## To be done
All lines holding the string "scene" are to be shown.

## Data provided
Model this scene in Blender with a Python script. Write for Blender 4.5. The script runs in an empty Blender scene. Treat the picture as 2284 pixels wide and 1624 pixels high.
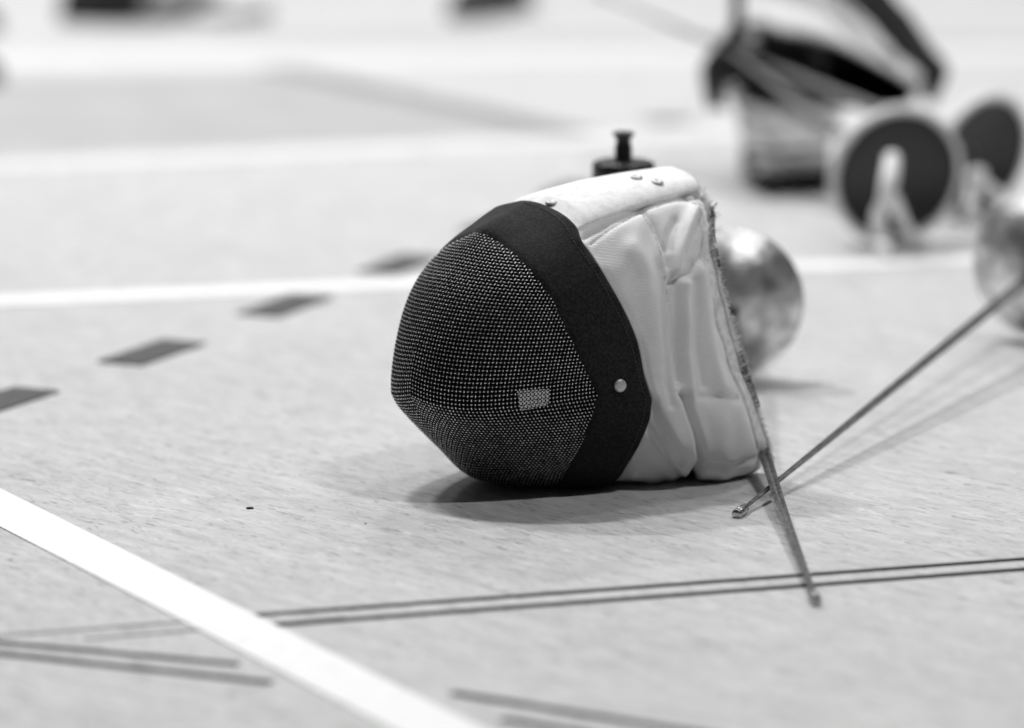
import bpy, math, random
import numpy as np
random.seed(7); rng = np.random.default_rng(7)
S = bpy.context.scene
C = S.collection
PI = math.pi

# ---------------------------------------------------------------- camera model (photo measured on a 2284 x 1624 grid)
FPX = 9577.0; CX, CY = 1142.0, 812.0; CAMH = 0.727
PITCH = math.atan((CY + 900.0) / FPX)
FW = np.array([0, math.cos(PITCH), -math.sin(PITCH)]); UP = np.array([0, math.sin(PITCH), math.cos(PITCH)]); RT = np.array([1.0, 0, 0])
CAM = np.array([0, 0, CAMH])
def ray(x, y): return (x - CX) / FPX * RT + (CY - y) / FPX * UP + FW
def gp(x, y, z=0.0):                      # point of the ground seen at a place of the photo
    d = ray(x, y); return CAM + d * ((z - CAMH) / d[2])
def pd(x, y, Y):                          # point at distance Y along the floor
    d = ray(x, y); return CAM + d * (Y / d[1])
def proj(P):
    q = np.asarray(P) - CAM
    d = q @ FW
    return np.stack([CX + FPX * (q @ RT) / d, CY - FPX * (q @ UP) / d], -1)

# ---------------------------------------------------------------- helpers
def thing(name, label, cat, loc=(0, 0, 0), group=None):
    o = bpy.data.objects.new(name, None); C.objects.link(o); o.location = loc
    o.empty_display_size = 0.05
    o['label'] = label; o['category'] = cat
    if group: o['group'] = group
    return o
def obj(name, V, F, mat, parent=None, smooth=True):
    me = bpy.data.meshes.new(name)
    V = np.asarray(V, dtype=np.float64)
    if parent is not None: V = V - np.array(parent.location)
    if isinstance(F, np.ndarray) and F.ndim == 2:
        n, k = F.shape
        me.vertices.add(len(V)); me.vertices.foreach_set('co', V.astype(np.float32).ravel())
        me.loops.add(n * k); me.loops.foreach_set('vertex_index', F.astype(np.int32).ravel())
        me.polygons.add(n); me.polygons.foreach_set('loop_start', np.arange(0, n * k, k, dtype=np.int32))
        me.update(calc_edges=True); me.validate()
    else:
        me.from_pydata([tuple(v) for v in V], [], [tuple(f) for f in F]); me.update()
    me.polygons.foreach_set('use_smooth', [smooth] * len(me.polygons))
    me.materials.append(mat)
    o = bpy.data.objects.new(name, me); C.objects.link(o)
    if parent is not None: o.parent = parent
    return o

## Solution
Model this scene in Blender with a Python script. Write for Blender 4.5. The script runs in an empty Blender scene. Treat the picture as 2284 pixels wide and 1624 pixels high.
S = bpy.context.scene